Kıbrıs uyuşmazlığının çözümsüzlüğünün temelinde de güneyin zenginliğini kuzeyle paylaşmak istemediği olgusu yatıyor. Bu konunun bir dönem gündeme geldikten sonra şimdilerde konuşulmaması unutulduğu anlamına gelmemelidir. Karşı taraf “Ben zenginliğimi niye can düşmanlarımla paylaşayım” noktasından ayrılmamayı yeğliyorlar. İnsan doğasında olan bir yaklaşımı da doğal karşılamak gerekiyor.
Adadaki uyuşmazlığın en temel unsurlarından birisinin de güvenlik olduğu biliniyor. Görüşmelerdeki bütün konular çözülmüş olsa bile mendil büyüklüğündeki ülkenin Dışişleri Bakanı Bay Yannakis Kasulidisin Filelefteros gazetesinde yer alan açıklamasında, “Kıbrıslı Türkler gibi Rumlarında kendilerini güvende hissetmesi gerekir. Güvenlik, Kıbrıs sorununa istenen çözümün anahtarıdır” diyordu.
Adı geçen ülkenin Hükümet Sözcüsü Bay Nikos Hıristodulis, Alithia gazetesine yaptığı değerlendirmede, “Başkan Nikos Anastasiyadis, halkın beklentilerini karşıladığına inanmadığı bir çözüm planını halkın önüne koymayacak, bu nedenle böyle bir plan kabul edilmeyecek” diyerek duruşunu gösteriyordu.
Bu açıklamaları net bir duruş olarak kabul edilse bile yapılacak olan olası anlaşmanın halkın oyuna sunulacağı belirtiliyor. Şu sıralar güneyden kuzeye geçenlerin güven konusunda herhangi bir sıkıntı yaşamadıkları biliniyor. Buna karşın kuzeyden güneye geçenlerin saldırı ile karşılaşmasalar bile taciz en azından edildikleri biliniyor.

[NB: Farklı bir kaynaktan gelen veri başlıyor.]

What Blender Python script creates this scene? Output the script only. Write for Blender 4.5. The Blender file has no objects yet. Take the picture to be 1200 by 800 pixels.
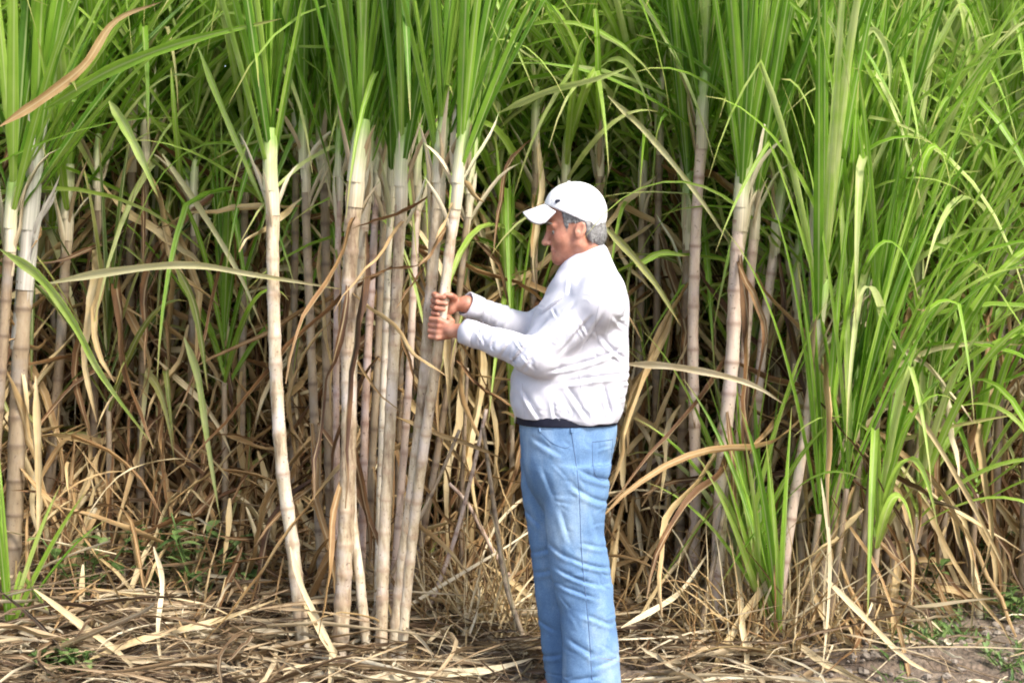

Uluslararası Ceza Mahkemesi eski Rum Yargıcı ve Rum Yüksek Mahkemesi eski Başkanı Bay Yorgos Pikis yaptığı açıklamada, Annanın belgesinin yeni bir benzerinin kotarılma çalışılmalarının yapıldığını söylüyordu. Böyle bir plan kotarılır mı yoksa tencerede mi bırakılır? Yakında tanık olacağız.
Daha önce açılması konusunda karar alınan Derinya ve Aplıç kapılarının durumu flu bir görüntü veriyor. Rumlar Derinya kapısının eski yoldan açılmasını istiyorlar. Yeni yoldan geçiş önerilerini ise kabul etmiyorlar. Adı geçen kapının Rumların kuzeye geçmek için yıllardır sürekli olay çıkardıkları bir yer olduğu biliniyor. Bayrak indirme olayının da bu kapıda yaşandığını kaydetmek istiyoruz. Bu kapıyı kullanmak istemelerindeki amacın geçmişi iyi bilinen bu kapıda ağır tahriklerde bulunma düşüncesi olduğunu belirtmek istiyoruz.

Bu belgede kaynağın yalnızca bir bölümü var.